Il faut savoir que la Sté ICD vie était filiale à 95 % de la Sté ICD SA.
Il faut savoir que M. DE BAUDUS était un grand ami de M. LAURENT président du groupe ITEA. Ces propos doivent être pris avec beaucoup de modération.
Si vous vous intéressez au groupe ITEA et ses compagnies d’assurance, vous pourriez vous interroger pour quelle raison le Tribunal de commerce a décidé de laissé la gestion de la liquidation de ces entreprises au travers d’une société dont le président n’était autre que M. Christian LAURENT.
Cher lecteur, le sens de votre commentaire n’étant pas limpide, nous nous sommes rapproché de notre confrère Jacques de Baudus qui nous a communiqué les éclaircissements publiés dans la réponse suivante.
Je suis toujours très circonspect face à des messages qui sont anonymes.
Ce que je peux affirmer :
– Christian Laurent était un entrepreneur d’assurances vie et caution hors pair.
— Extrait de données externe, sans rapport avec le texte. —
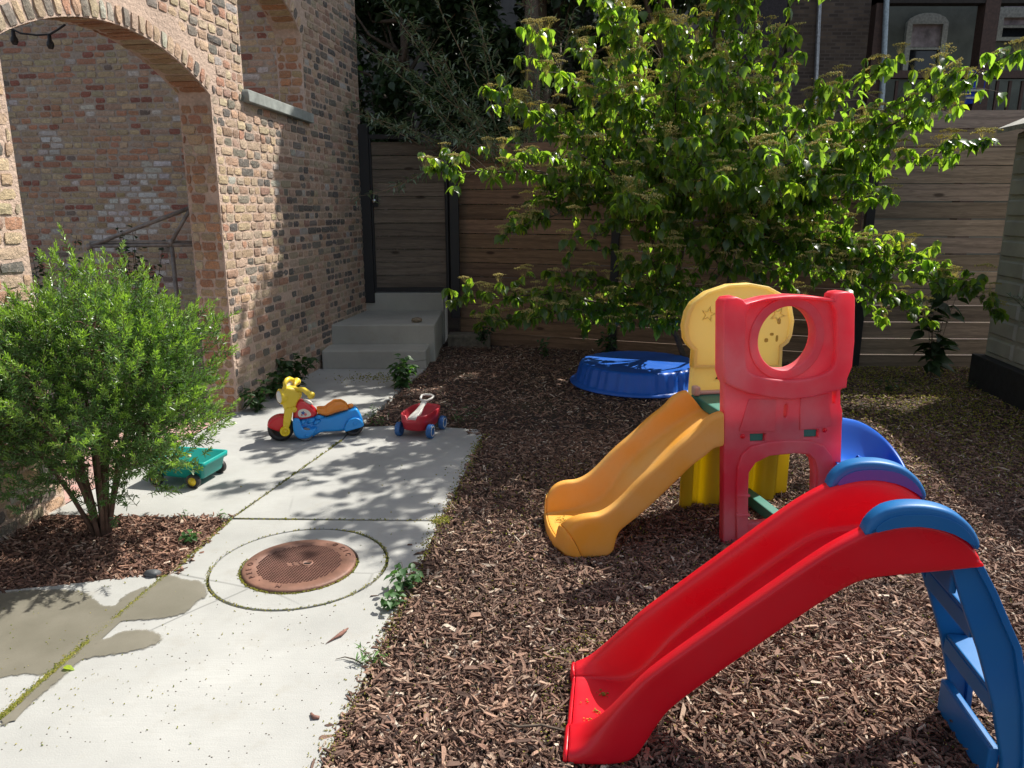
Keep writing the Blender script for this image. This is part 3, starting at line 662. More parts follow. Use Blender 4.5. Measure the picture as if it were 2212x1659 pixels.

J’ai raconté une partie de son histoire dans un bouquin, « la collusion infernale » publié aux éditions Jacob Duvernet (juin 2012).
– Il était effectivement l’un de mes amis dans la mesure où je le connaissais depuis 25 ou 30 ans.
– Christian Laurent a été l’un des tous premiers à se bagarrer contre les banques et les assurances emprunteurs. Il a payé ça très cher puisque la Commission de contrôle l’a placé sous administration provisoire, puis a liquidé ses portefeuilles sans lui verser la moindre indemnité. Deux ans plus tard, le conseil d’Etat censurait toutes les décisions de la CCA mais le mal était fait.
– Christian Laurent a passé ensuite plus de 15 ans à tenter de récupérer une indemnisation de l’Etat, en vain.
– Il est décédé il y a 8 jours.
Voilà ce que je peux dire et qui peut être publié sous mon nom en réponse au commentaire de l’anonyme de service.
Encore une fois, toute cette histoire a été publiée dans « la collusion infernale ». Je ne vois donc pas ce que ce lecteur cherche à » révéler »…
J’ajoute à mes propos précédents qu’à supposer que je fusse « un grand ami » de Christian Laurent, cela n’enlève en rien la vérité des faits que je dénonce et qui peuvent être consommés sans modération aucune.
Le fait que Christian Laurent ait géré par l’intermédiaire d’une société dont il était PDG (Surety Fund) la liquiditation d’ICD Caution (les portefeuilles d’ICD Vie ayant été transférés avant la décision d’annulation du conseil d’Etat) ajoute un piment supplémentaire dans une histoire qui n’en manque pas, et plaiderait plutôt en faveur de la probité de l’intéressé.